There are many things I immensely enjoyed in my youth that I wish my first grandchild—a bubbly one-year-old girl—could enjoy, too: Catching dragonflies that came in various sizes and colors, watching birds and butterflies, and marveling at crawling creatures like snails and centipedes.
But the dragonflies seem to have all disappeared while the butterflies, snails, even the birds, are now a rarity, especially in urban centers.
Back then, too, at this time of the year, the cold breeze would be a happy reminder that Christmas was close. These days, although we are barely a month and a half away from Christmas, the daytime heat almost feels like summer. Fierce typhoons reaching level 5 have never happened until of late.
What is the world coming to?
Global warming, according to studies, has made many animal and plant species extinct. The global temperatures have risen by about 1.3 degrees Celsius (2.3 degrees Fahrenheit). Without doubt, if global temperatures continue to rise, not only will more devastating typhoons in the level of ‘‘Yolanda,’’ “Karen’’ and ‘‘Lawin’’ visit us. Food supply will be significantly reduced too as fishes and other marine life dwindle with the heating of the oceans and as agricultural products get destroyed by stronger typhoons and pests that thrive on rising temperatures.
Global warming slowly began in the 18th to the 19th century during Europe’s industrial revolution. Then, when the Europeans conquered the new world which is now America, industries sprouted to manufacture anything and everything for man’s convenience. Then China, India, Brazil, Canada, Indonesia, Australia and Russia followed suit. Together, these countries generate more than half of the earth’s gas emissions. The carbon and pollutant emissions from these countries resulted in the covering of the earth’s atmosphere which, in turn, trap the sun’s heat on earth as the sun’s rays are unable to bounce out.
What’s unfortunate is that developing countries like the Philippines, which hardly contribute to the emission of gases into the atmosphere, are at the receiving end of disasters because they are the least equipped and least able to adapt and respond to climate disasters.
Fortunately, on 12 December 2015, 195 countries of the world, including the biggest emitters of pollutant gases—the United States of America, China and the European Union with its 28 member-states, signed the Paris Agreement under the United Nations Framework Convention on Climate Change. The Philippines, although a signatory, has yet to ratify the treaty which already came into force on the 4th of November this year. The condition for the coming into force of the Paris accord was that at least 55 countries that produce 55 percent of the world’s greenhouse gas emissions should ratify it. China and the US alone account for 40 percent of global emissions.

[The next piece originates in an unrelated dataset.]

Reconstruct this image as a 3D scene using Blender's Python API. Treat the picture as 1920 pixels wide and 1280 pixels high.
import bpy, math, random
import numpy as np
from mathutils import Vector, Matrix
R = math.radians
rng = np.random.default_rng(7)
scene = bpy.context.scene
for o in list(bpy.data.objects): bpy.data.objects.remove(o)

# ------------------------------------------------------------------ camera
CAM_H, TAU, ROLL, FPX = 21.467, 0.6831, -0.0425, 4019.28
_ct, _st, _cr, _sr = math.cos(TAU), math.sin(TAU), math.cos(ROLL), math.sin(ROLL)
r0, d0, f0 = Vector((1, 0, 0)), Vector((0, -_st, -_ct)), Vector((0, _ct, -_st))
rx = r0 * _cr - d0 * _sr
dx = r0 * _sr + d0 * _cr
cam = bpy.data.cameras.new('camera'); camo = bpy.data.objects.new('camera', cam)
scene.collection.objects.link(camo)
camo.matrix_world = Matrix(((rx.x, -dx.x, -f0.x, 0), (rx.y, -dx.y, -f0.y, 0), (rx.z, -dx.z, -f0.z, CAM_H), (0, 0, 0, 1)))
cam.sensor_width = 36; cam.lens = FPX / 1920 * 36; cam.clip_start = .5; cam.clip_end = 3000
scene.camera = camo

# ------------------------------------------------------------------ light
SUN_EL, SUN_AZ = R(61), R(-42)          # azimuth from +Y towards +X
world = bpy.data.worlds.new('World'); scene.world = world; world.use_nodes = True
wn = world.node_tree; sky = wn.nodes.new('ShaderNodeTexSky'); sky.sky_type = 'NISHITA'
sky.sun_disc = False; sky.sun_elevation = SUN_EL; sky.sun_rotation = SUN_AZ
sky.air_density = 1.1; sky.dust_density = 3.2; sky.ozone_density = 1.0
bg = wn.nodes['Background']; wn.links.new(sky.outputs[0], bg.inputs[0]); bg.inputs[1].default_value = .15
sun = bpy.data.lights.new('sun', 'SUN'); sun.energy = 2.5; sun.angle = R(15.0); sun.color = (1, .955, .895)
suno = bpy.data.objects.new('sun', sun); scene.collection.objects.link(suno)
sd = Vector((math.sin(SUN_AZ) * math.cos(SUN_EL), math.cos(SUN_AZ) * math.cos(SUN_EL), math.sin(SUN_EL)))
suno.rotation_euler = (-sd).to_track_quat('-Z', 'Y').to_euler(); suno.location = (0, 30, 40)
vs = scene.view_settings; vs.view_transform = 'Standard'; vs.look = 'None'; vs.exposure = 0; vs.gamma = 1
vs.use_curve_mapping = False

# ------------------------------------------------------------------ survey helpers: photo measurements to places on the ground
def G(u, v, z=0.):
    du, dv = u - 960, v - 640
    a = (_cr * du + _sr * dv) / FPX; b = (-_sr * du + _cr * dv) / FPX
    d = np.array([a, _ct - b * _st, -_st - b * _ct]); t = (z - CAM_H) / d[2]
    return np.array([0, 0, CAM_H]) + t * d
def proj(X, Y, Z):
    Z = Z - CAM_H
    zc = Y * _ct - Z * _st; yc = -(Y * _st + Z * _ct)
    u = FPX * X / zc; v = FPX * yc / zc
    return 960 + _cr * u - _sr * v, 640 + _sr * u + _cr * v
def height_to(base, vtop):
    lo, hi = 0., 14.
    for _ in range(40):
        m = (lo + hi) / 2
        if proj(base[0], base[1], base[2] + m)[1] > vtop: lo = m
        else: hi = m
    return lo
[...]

The Paris Agreement aims to reduce the steady rise of global temperatures by 1.5 to 2 percent Celsius by reducing emissions; to strengthen societies in adapting to the impact of climate change. Under it, developed countries will mobilize $100 billion per year by 2020 to provide assistance to countries that may suffer as a result of climate change disasters. This is especially true for developing countries.
So why is President Rodrigo R. Duterte hesitant in ratifying the Paris Agreement? The Agreement is not perfect in some respects. Think-tanks such as the World Pensions Council have observed that the agreement is predicated on an assumption that member-states of the UN, including the high polluters, will somehow drive down their carbon pollution voluntarily and assiduously even if the Agreement has no binding enforcement mechanism to measure and control carbon dioxide emissions; or penalties, or fiscal pressure such as a carbon tax for bad behavior. Only a system of name and shame can be done and nothing else.
Yet, as former US vice president and climate advocate Al Gore said, no agreement is perfect. If we ratify, we stand to benefit together with all the other countries of the world which ratified the treaty. If we do not ratify, we stand alone even as we cannot help being a victim of climate-change disasters. By ratifying, we will have an opportunity to make the countries that have caused temperatures to rise and climate-change to happen account for the damage they have caused and will cause. By ratifying, we also stand to gain from the development of renewable energy sources as investments are expected to pour in this direction.
The terrestrial and marine species already destroyed by climate change may perhaps never come back. It is my hope, though, that my one-year-old grandchild will still get to enjoy what remains of our natural wealth—our forests, wildlife, beautiful beaches and countless bodies of fresh water. This is possible if the rise of world temperatures can be controlled.